Though proxy advisory firm Stakeholders’ Empowerment Service (SES) had advised shareholders to oppose the reappointment of Modi on the grounds of poor attendance and skewed remuneration policy, he managed to win the support of 99.8 per cent votes at the AGM and got reappointed.
However, the provisions of new companies Act that came into effect on April 1, 2014, claimed Modi’s lucrative chair nine months later.
According to these provisions, directors are disqualified if they remain absent for all board meetings in a period of 12 months, whether they seek a leave of absence or not. The earlier law allowed directors to continue without attending meetings for years, provided they obtained leave of absence from the board.

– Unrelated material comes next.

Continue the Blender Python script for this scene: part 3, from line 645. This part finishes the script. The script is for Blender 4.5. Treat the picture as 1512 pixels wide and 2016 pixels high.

An email seeking comments sent to Godfrey Phillips spokesperson did not elicit any immediate response.
GPIL, which has interests in cigarettes, tea, retail and confectionaries, is owned by the K K Modi family through a clutch of corporate entities. While the promoter group controls 71.5 per cent, Lalit Modi and his father own only 2,000 shares each in their personal capacity.
With 15.2 million shares (29.23 per cent) K K Modi Investment & Financial Services is the largest shareholder, followed by Phillip Morris Global Brands, which owns 25.1 per cent. Corporate entities, trusts and other family members hold the rest.